Michael Divine

Writings :


Relative Freedoms

As a kid growing up in the 80's there was this beast, interspersed between grammar school doldrums and the Transformers, that simmered half a world away and it was called Communism. It threatened to nuke us all if we didn't nuke it first. Ronald Reagan gave speeches. We hid under our desks or out in the halls to prepare for possible nuclear war. (Like that'd ever help....) This vague threat loomed in every movie we watched and every cartoon - always as some vaguely caricatured Russian or German speaking in terms of "Comrade" and wearing a hat with earflaps because we all knew it was cold in communist Russia and the Commies had to keep their ears warm.

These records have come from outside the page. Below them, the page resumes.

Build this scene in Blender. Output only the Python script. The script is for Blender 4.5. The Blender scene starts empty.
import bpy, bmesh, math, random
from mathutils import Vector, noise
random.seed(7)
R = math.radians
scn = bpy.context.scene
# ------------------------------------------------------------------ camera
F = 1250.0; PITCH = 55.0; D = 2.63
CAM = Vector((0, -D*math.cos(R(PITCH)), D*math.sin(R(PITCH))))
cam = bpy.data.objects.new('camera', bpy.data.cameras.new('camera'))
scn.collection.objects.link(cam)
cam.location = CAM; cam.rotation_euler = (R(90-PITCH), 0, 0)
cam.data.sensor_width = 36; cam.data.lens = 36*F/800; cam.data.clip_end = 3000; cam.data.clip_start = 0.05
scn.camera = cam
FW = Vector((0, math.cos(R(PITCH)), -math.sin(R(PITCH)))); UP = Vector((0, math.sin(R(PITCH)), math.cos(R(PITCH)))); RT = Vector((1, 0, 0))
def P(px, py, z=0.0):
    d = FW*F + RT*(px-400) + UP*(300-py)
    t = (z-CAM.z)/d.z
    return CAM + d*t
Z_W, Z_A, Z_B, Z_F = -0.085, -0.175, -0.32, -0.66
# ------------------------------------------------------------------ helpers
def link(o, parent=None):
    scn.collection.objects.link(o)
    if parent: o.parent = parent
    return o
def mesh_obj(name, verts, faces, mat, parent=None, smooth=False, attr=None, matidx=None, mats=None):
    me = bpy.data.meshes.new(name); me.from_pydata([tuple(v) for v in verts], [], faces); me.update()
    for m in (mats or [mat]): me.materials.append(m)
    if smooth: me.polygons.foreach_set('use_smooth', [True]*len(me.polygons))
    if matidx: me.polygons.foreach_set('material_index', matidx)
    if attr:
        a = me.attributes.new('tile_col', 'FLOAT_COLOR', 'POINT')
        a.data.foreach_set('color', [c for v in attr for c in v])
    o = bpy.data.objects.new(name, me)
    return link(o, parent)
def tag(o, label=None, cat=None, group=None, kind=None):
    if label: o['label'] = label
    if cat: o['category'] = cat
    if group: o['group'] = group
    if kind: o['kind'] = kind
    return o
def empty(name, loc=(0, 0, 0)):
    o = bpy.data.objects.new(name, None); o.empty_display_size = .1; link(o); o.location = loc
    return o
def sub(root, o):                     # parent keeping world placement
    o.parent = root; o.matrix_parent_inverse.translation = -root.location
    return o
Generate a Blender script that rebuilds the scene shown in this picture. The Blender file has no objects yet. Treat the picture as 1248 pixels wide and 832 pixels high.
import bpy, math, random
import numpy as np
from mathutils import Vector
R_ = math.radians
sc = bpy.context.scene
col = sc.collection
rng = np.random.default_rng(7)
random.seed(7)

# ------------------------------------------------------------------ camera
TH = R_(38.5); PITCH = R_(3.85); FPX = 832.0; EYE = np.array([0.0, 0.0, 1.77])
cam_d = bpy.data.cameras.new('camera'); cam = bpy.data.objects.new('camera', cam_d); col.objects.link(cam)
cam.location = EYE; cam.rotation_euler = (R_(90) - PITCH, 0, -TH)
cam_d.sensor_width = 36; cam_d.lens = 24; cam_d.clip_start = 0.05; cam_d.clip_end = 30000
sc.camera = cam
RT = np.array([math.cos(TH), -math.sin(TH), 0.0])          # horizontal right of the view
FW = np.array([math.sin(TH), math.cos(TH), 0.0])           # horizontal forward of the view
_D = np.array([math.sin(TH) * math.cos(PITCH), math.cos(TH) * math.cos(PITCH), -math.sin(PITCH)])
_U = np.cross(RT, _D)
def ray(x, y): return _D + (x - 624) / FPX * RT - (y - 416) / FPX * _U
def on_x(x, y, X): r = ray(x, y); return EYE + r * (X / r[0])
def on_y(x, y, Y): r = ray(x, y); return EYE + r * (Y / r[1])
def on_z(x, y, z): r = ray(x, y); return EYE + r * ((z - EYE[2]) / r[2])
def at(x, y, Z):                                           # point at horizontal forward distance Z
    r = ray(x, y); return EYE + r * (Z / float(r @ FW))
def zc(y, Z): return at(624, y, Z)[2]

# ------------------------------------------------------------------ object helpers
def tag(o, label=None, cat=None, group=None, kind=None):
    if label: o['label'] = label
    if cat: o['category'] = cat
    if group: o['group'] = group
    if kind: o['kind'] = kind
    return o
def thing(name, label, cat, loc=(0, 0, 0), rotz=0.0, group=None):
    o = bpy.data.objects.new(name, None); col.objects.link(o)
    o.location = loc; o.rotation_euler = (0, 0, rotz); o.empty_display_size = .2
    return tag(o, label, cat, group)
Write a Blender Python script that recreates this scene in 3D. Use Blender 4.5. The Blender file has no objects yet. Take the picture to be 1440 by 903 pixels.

Like a shot in the dark, in 1990,and just before we all sank into the national teen angst of grunge rock, there - plastered across our TV screens - the Berlin Wall, that one barrier between Us and Them, fell. Or, rather, it was knocked out with pick-axes and shovels and bare hands; the result of diplomacy, politics, and changing tides. From the comfort of my living room, at the age of 14, images of people celebrating a newfound sense of freedom flickered across the television screen. This was momentous for them and, for us, a new vague sense emerged: that something had changed and we were all a little more free and could breathe a bit more peacefully knowing that not so many nuclear warheads were trained on us. I'd grown up wanting my MTV just because that's what MTV told me I wanted. They grew up wanting their MTV because they couldn't even turn it on when their parents weren't home. They weren't allowed it at all. Now they could scream it out loud if they wanted to. Now they had the freedom to voice their opinions and excel at their dreams, should they choose to. With that freedom of choice, we have far more than we realize.